The good folks at TH picked up on this NYT article outlining the errors made by John R. Christy and Roy W. Spencer of the University of Alabama in Huntsville, who

... conceded yesterday that they had made a mistake but said that their revised calculations still produced a warming rate too small to be a concern.

The assumption underlying the NYT article and the Treehugger bit is that 20 years' worth of data can be a predictor of complex atmospheric behavioral with cycles that span millennia, not decades.

The concluding remark by Yale scientist Steven Sherwood ("Nobody is debating any more that significant climate changes are coming") is misleading at best. Plenty of people debate the fact of climate change; still more grant the fact, but debate the cause of that change.

Take just one example. From the 10th to the 14th centuries, temperatures were 1 to 3 degrees higher than they are now. It's called the Medieval Warm Period or Medieval Climate Optimum, and whether or not it was a global phenomenon is still open to debate. This was followed up by the "Little Ice Age" from about 1300 - 1900. This entire warming and cooling cycle happened in the absence of significant human industrial development.

It is prudence that should inform the technological and economic changes required to live more lightly on the planet, not "science." I use quotes because what passes for science on either side of this debate at the policy - making level is alarmist at best, and fraudulent at worst.

We are seeking answers to questions for which we simply do not have sufficient data. Trying to claim a political imperative based on conclusions drawn from this flawed and incomplete data and then presented as fact is actually counterproductive to any green goal, because it provides those opposed to change with so much ammunition that inaction is inevitable.

As a case in point, Chris Horner, a senior fellow at the free - market environmental think tank Competitive Enterprise Institute, had this to say about the 2003 Medieval Warming Period study:

"This new study merely affirms the obvious: climate alarmism based on a few years' or even a century's data is sheer folly, reminding us again that geological cycles spanning millennia do not share the rush of agenda - driven scientists or activists."

I agree with him... but his rhetoric is lousy: "affirm the obvious" and "sheer folly" aren't really terms that I'd choose to emply in a search for truth. I would, however, use them in a political debate.

This is, at its core, a philosophical issue. Science has become a schismatic religion which issues regular pronouncements with near - clerical authority. Using the authority of science in this way will never sway the electorate, which instinctively recognizes the authoritarian nature hiding beneath the "scientific" trappings.
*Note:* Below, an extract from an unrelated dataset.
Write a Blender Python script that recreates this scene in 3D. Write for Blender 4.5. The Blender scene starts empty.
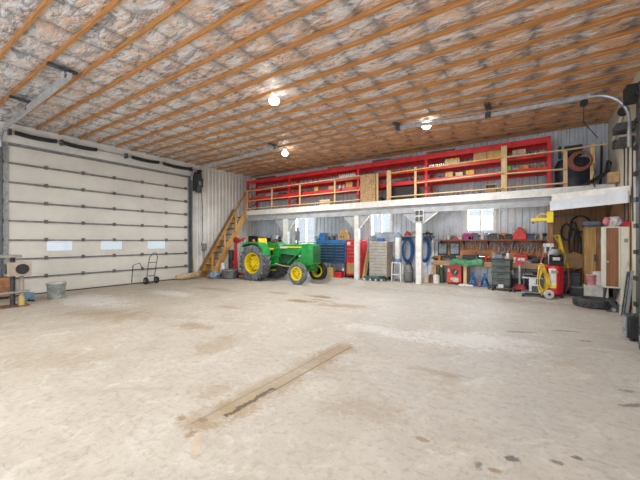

It's why Bill Clinton - - consummate politican that he is - - never submitted the Kyoto treaty to Congress for ratification, and why the Byrd - Hagel Resolution came into being.

What is needed is, I think, exactly what is often found on Treehugger: incremental technological improvements that introduce the ideas of environmental stewardship to the populace by harnessing the forces of the marketplace and making them work to the Earth's advantage.

I believe that alot of the alarmism and cries for instant action stem from the same thing that drove Leftist concepts of revolution: a mistaken conflation of the increasingly fast, technologically - enhanced pace of individual life in the West with the evolution of cultures and society. Societies have an inertia that individuals do not. Similarly, Central Park is not going to be beachfront property tomorrow, this decade, or even this century.

- - -

Of course, it might be... it doesn't make much sense for me to make such declarations of certainty, either.

One of the most succinct takes on all of this came from the now - retired Captain of the USS Clueless, who asks: why should we base extremely expensive public policy on science which is so tentative?